Vale la pena di disobbedire anche da soli, ma da soli la cosa finisce in niente e viene travolta, viene silenziata. Insieme invece ce la si può fare.
Credo che sia un nuovo strumento di lotta, quindi, che non può essere imposto, ma che deve essere soprattutto sostenuto da tutti, a tutti i livelli, con le barricate reali e con le barricate di carta, perché se c’è qualcosa di incostituzionale sono proprio queste misure preventive e questi nuovi strumenti di repressione.
Dopo il referendum del 4 dicembre si fa strada la parola d’ordine applicare la Costituzione: c’è stata l’assemblea del 28 Gennaio di Eurostop, prosegue il fronte di “C’è che dice no”, c’è l’esperienza promossa dall’ex giudice della Corte Costituzionale Paolo Maddalena… Ritieni che possa esserci coordinamento tra i vari ambiti, gruppi, aree che oggi si mobilitano e promuovono la lotta sulla parola d’ordine dell’applicazione della Costituzione e quindi anche tra quelle esperienze e quella del movimento NO TAV?
Io direi che questo è fondamentale. E’ importante riprendere quelli che sono gli articoli della Costituzione che parlano della necessità di uguaglianza, che parlano del diritto alla salute, del diritto alla scuola, del diritto alla casa, diritti che sono più che mai lettera morta. È importante che si faccia collettivamente, però nella chiarezza: avere chiaro l’obiettivo, dove si vuole arrivare e non giocare su questi temi, perché anche questo NO aveva intorno a sé tutta una serie di opportunismi che non servono alla lotta reale. Là dove non c’è opportunismo e le idee sono chiare è fondamentale unirsi.

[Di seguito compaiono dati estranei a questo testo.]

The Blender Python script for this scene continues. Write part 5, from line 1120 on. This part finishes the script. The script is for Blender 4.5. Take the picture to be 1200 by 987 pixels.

La storia del movimento NO TAV insegna: per quale motivo ormai sono quasi trent’anni che andiamo avanti? Perché siamo stati capaci di catalizzare anche storie diverse, esperienze diverse, a una condizione, però: la tendenza alla crescita verso l’alto, con la chiarezza nelle posizioni e negli obiettivi, senza mediazioni, senza accettare quelle che erano le compensazioni che venivano offerte. Tutto questo ha comportato una crescita politica in tanti, anche i principi e i riferimenti della Resistenza sono diventati nuovamente reali, vivi e praticabili perché sono concretamente applicati nella lotta quotidiana, anche da chi magari era lontano da quel mondo. Quindi noi pensiamo che le lotte debbano essere inclusive e non esclusive, sul piano della chiarezza e del rifiuto dell’opportunismo. Questa unità è molto diversa da quelli che erano i famosi intergruppi, si cresce insieme con un obbiettivo che sia chiaro e l’obiettivo deve essere sempre quello, cioè dare a ognuno secondo le sue necessità e prendere da ognuno secondo le sue possibilità.
La rivoluzione si fa qui e ora, mettendo in discussione il posto dove vivi, il posto di lavoro o di disoccupazione, quindi spostando momento per momento l’asticella per salire. Si può fare, se ognuno ha le capacità di veder negli altri una risorsa per se stessi e sentendosi ognuno risorsa anche per gli altri che si hanno intorno. Anche perché non è vero che una rivoluzione non c’è, i padroni la stanno facendo, la lotta di classe la stanno facendo più che mai. Forse siamo noi che non abbiamo più fiducia nelle nostre forze: bisogna riprendere una fiducia concreta, non una speranza astratta, giorno per giorno. Anche questa piccola cosa, il riuscire a tenere in scacco il Tribunale di Torino, credo che sia un elemento di speranza concreta nella lotta, che magari non può essere un modello assoluto, ma sicuramente è uno strumento in più.